Cuando Jesús habló de la fe en Él los presentes le piden un signo: «¿Qué signo haces para que, viéndolo, creamos en ti? ¿Qué obra realizas?». Han visto la multiplicación de los panes, pero no les bastó, como hemos visto, porque lo entendieron sólo como un milagro semejante a los milagros obrados por los profetas. A las mismas autoridades judías no les bastó que Jesús hubiera resucitado a Lázaro, después de cuatro días de sepultado y los sumos sacerdotes reunidos decían: «¿Qué hacemos? Porque este hombre realiza muchos signos. Si lo dejamos que siga así, todos creerán en Él... Desde este día, decidieron darle muerte» (Jn 11,47.48.53). Ellos no creyeron.
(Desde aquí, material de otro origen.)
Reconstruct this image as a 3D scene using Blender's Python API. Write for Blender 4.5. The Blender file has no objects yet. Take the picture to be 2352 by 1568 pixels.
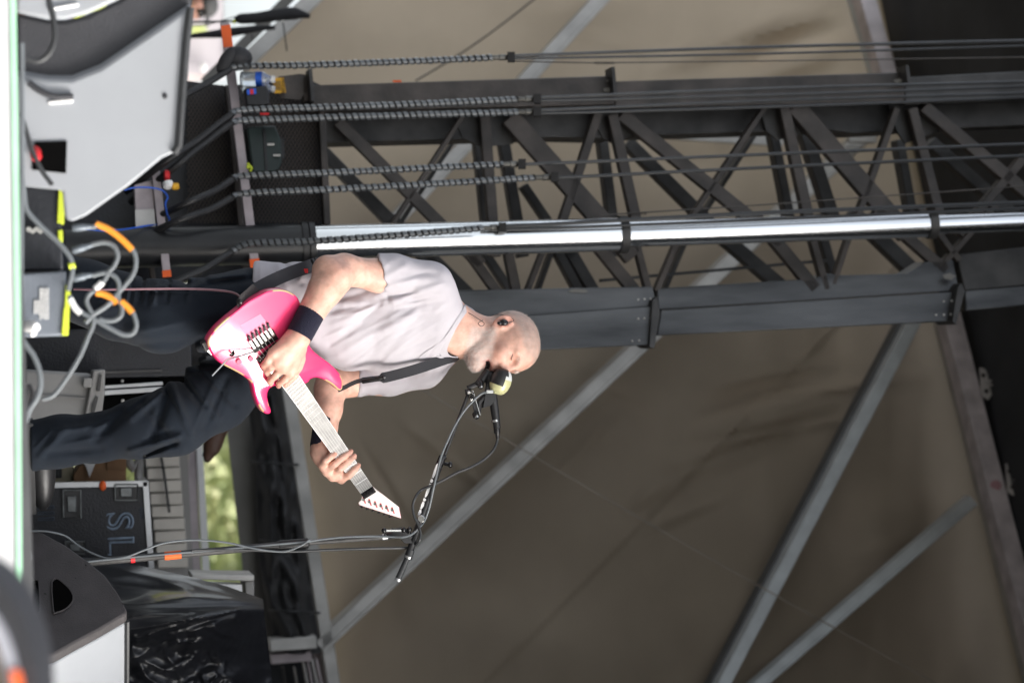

Le sugieren a Jesús, como un signo, el maná que, según ellos les había dado Moisés. Jesús niega que el maná lo haya dado Moisés; afirma que fue Dios quien lo dio y que, si bien era pan del cielo, no era el «verdadero pan del cielo», es decir, era sólo una figura y un anuncio del «verdadero pan del cielo»: «Porque el pan de Dios es el que baja del cielo y da la vida al mundo». Los judíos reaccionan entonces como era de esperar: «Señor, danos siempre de ese pan». Y Jesús concede su petición, haciendo una de las afirmaciones centrales de todo el discurso: «Yo soy el pan de la vida. El que venga a mí, no tendrá hambre, y el que crea en mí, no tendrá nunca sed». Jesús declara así que el ser humano no se sacia con nada de este mundo, porque está hecho para Dios y que a Dios no lo encuentra sino en Él. Sólo Jesús puede saciar todo anhelo en el ser humano.
El discurso alcanzó así un punto culminante. Pero no ha terminado aún. Jesús seguirá revelandonos ese «pan verdadero» que sacia en el ser humano su hambre y sed de Dios.